Fee-Based Advisors Looking For Ways To Boost Their Income Without Alienating Clients


Nice piece in Investment News on the balancing act between raising fees and avoiding driving clients away.


We have hit on this theme here at A4A again and again. Relatively few successful advisors compete as low-cost providers. They aren't courting clients by offering a few basis points' discount here and there.


They're competing as high-value providers and demonstrating that value for their prospects to see.


An advisor who wants or needs to raise prices can start by selectively eliminating any discounts put in place to woo clients during the recession. The market may not be great, but it's certainly improved enough that normal pricing can recover.

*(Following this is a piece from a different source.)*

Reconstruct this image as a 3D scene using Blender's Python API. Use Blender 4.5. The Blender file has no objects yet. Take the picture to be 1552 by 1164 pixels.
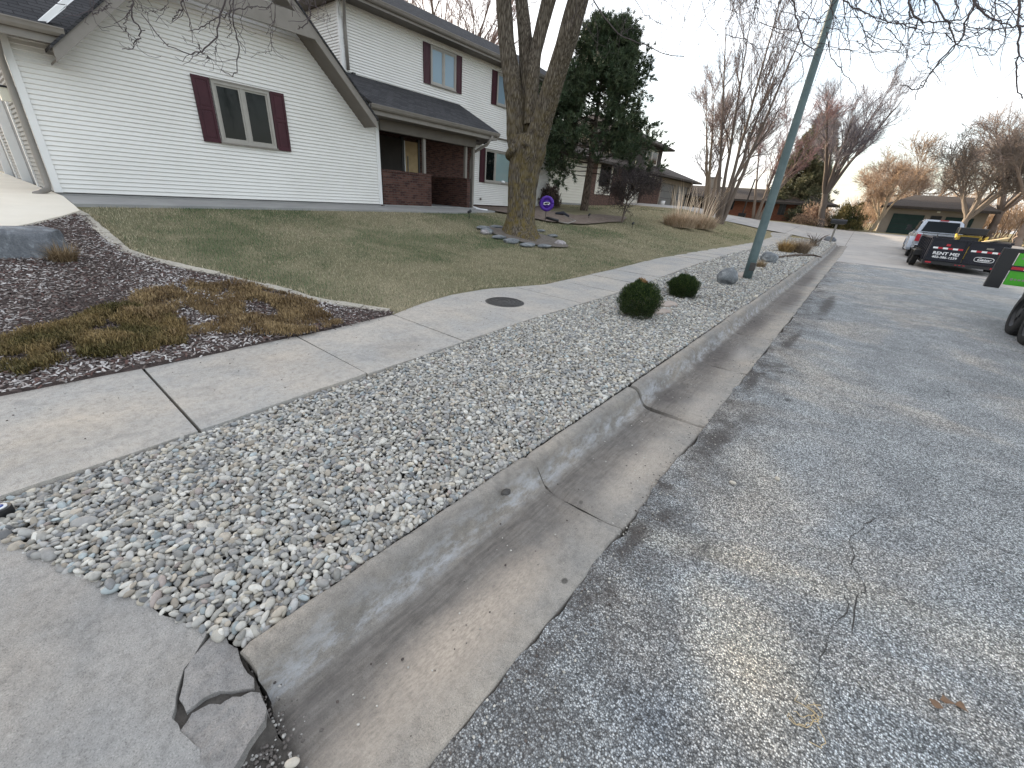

Presumably you've delivered plenty of value over the last few years. If your clients can't see that, they'll probably leave sooner or later no matter how low you cut your fee.


Let them go.


But while innovative fee-for-service or account minimum arrangements may go a long way, they may not be the golden ticket -- so to speak -- for advisors looking to increase revenue.


Consider those $150-per-hour "special projects" fees. Billing 40 hours a week, an advisor could scale that business up to over $300,000 a year and work pretty hard in the process.


That's what $30 million in all-inclusive 1%-a-year AUM would deliver. And the AUM naturally scales, while there are only so many hours in the week.